National Parks and Our Garden

By Marilyn Loser
2014 July 2

We just returned from a trip that included visiting Cedar Breaks National Monument, Bryce National Park (NP), Zion NP, Grand Canyon NP (north rim), and Mesa Verde NP. I recognized quite a few wildflowers, shrubs, and trees that grow in my garden even though most of these places have more rainfall and a milder climate than Alamosa.

I was pleased to see the shrub Fernbush ( Chamebatiaria millefolium) in the wild for the first time on the north rim of the Grand Canyon.  It also grows very well in the San Luis Valley, has beautiful white flowers, needs good drainage, and is fairly xeric once established. A native of the Rocky Mountains, it grows 6-8 feet tall, has finely divided, fernlike, aromatic foliage. In late summer it displays small white flowers in upright clusters.

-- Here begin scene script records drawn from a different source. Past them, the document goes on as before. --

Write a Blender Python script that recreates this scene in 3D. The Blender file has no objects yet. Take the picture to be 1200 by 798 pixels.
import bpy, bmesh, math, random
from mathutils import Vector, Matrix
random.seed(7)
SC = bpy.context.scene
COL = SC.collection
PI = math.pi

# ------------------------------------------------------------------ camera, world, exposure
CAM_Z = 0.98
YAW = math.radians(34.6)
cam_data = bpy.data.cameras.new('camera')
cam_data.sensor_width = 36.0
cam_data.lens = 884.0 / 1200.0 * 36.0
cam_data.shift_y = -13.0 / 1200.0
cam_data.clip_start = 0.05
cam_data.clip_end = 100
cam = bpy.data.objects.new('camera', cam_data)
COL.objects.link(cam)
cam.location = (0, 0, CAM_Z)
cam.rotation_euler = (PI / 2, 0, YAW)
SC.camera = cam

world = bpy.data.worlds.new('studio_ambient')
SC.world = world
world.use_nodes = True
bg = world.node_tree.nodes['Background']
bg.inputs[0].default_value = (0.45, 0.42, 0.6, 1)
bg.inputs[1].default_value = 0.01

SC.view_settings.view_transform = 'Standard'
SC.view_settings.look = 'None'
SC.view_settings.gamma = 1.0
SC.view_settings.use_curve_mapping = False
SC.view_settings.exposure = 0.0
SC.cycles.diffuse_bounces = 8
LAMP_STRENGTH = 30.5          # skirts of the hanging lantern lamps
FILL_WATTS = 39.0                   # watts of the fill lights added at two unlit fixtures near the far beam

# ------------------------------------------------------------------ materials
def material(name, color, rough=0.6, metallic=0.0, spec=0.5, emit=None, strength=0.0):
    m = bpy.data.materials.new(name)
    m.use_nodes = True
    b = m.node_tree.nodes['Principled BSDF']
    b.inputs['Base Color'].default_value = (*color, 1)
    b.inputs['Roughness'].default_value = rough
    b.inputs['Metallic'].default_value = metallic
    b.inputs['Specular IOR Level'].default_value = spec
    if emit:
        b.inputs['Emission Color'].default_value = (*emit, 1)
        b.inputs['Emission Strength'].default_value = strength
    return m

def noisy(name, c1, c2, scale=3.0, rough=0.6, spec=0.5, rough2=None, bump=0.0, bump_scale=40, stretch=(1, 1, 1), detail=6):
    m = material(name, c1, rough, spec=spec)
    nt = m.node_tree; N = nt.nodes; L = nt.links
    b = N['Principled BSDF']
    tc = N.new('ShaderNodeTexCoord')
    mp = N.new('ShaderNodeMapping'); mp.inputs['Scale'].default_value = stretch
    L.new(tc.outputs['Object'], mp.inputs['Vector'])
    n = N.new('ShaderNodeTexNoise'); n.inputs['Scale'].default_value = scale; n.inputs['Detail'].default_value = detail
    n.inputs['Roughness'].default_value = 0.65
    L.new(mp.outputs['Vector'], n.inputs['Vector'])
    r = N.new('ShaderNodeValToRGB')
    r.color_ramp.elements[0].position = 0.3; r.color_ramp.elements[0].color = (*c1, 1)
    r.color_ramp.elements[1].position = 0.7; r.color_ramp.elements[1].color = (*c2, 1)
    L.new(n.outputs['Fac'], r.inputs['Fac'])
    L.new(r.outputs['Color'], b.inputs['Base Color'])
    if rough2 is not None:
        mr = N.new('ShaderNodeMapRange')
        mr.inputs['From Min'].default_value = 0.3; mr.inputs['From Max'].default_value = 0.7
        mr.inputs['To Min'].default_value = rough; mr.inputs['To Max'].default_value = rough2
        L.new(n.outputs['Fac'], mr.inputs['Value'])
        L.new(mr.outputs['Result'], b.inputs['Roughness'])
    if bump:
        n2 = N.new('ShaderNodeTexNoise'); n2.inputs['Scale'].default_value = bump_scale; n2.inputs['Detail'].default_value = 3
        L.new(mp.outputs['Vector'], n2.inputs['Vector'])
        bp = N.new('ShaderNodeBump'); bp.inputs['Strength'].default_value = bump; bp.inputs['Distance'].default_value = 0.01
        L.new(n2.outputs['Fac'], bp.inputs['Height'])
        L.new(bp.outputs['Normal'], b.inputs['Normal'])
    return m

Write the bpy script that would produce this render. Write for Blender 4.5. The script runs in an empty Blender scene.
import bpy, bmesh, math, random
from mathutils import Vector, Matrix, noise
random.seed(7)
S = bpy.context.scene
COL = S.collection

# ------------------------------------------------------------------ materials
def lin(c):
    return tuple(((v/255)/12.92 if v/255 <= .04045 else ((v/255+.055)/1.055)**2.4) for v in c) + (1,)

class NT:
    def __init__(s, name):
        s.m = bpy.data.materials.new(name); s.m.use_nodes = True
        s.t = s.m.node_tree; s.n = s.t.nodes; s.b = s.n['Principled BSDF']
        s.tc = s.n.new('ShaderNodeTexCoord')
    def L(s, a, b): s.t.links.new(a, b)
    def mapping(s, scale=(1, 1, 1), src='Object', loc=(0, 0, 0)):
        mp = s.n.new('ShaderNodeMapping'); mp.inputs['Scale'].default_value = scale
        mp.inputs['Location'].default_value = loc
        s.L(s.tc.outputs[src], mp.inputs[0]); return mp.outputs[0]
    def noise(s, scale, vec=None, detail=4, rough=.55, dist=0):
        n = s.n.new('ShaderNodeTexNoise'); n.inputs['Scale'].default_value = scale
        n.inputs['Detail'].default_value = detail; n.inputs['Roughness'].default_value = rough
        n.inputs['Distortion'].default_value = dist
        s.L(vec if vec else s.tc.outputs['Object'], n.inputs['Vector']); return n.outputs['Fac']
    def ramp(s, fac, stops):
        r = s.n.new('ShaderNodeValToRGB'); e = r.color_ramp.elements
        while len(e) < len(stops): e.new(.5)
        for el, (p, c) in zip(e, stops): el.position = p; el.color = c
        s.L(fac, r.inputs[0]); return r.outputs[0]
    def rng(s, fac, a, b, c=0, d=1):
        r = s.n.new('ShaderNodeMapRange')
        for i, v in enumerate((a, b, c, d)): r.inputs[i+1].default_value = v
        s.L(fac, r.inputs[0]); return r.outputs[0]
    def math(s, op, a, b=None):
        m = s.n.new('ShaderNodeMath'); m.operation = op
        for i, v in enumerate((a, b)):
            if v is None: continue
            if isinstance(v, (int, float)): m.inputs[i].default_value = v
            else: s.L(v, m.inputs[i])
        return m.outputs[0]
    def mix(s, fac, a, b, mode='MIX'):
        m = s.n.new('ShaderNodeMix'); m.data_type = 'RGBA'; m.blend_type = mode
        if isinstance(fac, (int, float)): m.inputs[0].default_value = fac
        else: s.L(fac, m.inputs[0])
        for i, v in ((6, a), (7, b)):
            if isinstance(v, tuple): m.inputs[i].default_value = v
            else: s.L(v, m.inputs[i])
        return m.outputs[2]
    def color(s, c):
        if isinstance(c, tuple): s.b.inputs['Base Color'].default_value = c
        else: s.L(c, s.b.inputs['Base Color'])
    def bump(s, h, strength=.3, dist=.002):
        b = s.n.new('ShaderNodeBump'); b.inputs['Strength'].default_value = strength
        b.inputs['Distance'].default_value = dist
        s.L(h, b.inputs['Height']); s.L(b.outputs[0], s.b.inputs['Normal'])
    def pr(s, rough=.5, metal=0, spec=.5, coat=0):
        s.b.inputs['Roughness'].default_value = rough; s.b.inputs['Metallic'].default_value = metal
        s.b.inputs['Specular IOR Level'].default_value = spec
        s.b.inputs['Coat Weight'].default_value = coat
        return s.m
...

Zion NP has many Hackberry trees (Celtis reticulate) – another species I’d never identified in the wild. According to a sign along a trail, Hackberries are “common to the floor and lower slopes of the canyon.  The sweet berries are an important food source for wildlife, including birds, foxes, and coyotes.” The Hackberries in our yard and in Jardin Hermosa are doing very well this year.  There was no dieback as in some previous years.

The shrub Silver Buffaloberry or Silverberry (Shepherdia Canadensis) adorned the slopes in Bryce and Zion NPs.  The “Sunset Western Garden” (SWG) book says, “These are tough plants for harsh growing conditions – withstand cold and wind, take most soils, tolerate drought.” They are related to Russian Olive (Elaeagnus) and have a similar blue-green color, but are not on the Colorado Noxious Weed list as is Russian Olive. They are native from Canada into intermountain areas of the West. SWG says they spread and sucker, but the shrub I planted several years ago is 5 ft. tall and hasn’t shown that proclivity.  I wouldn’t mind if it did.  It’s in an area I’d like to have taken over by shrubs.

Apache Plume (Fallugia paradoxa), a shrub native to southwestern U.S., had finished blooming and was showing its feathery pink seeds heads in Bryce NP --  especially along the trail that descends into the canyon traversing from Sunrise Point to Sunset Point. Healthy in the national park, it’s not doing so well in my garden. SWG says it needs gritty, well-drained soil. The bed where it’s planted in our yard is well-drained, but not gritty.  Not sure if that’s the problem. Its hardiness zones range from 2 – 23.  I consider Alamosa to be a 3 or 4. Sunset also says it needs no irrigation.  I’m not sure about that! I’ve seen it flourishing along roadsides in New Mexico where the average annual rainfall is double Alamosa’s 6-8 inches. I think I need to transplant this lovely shrub.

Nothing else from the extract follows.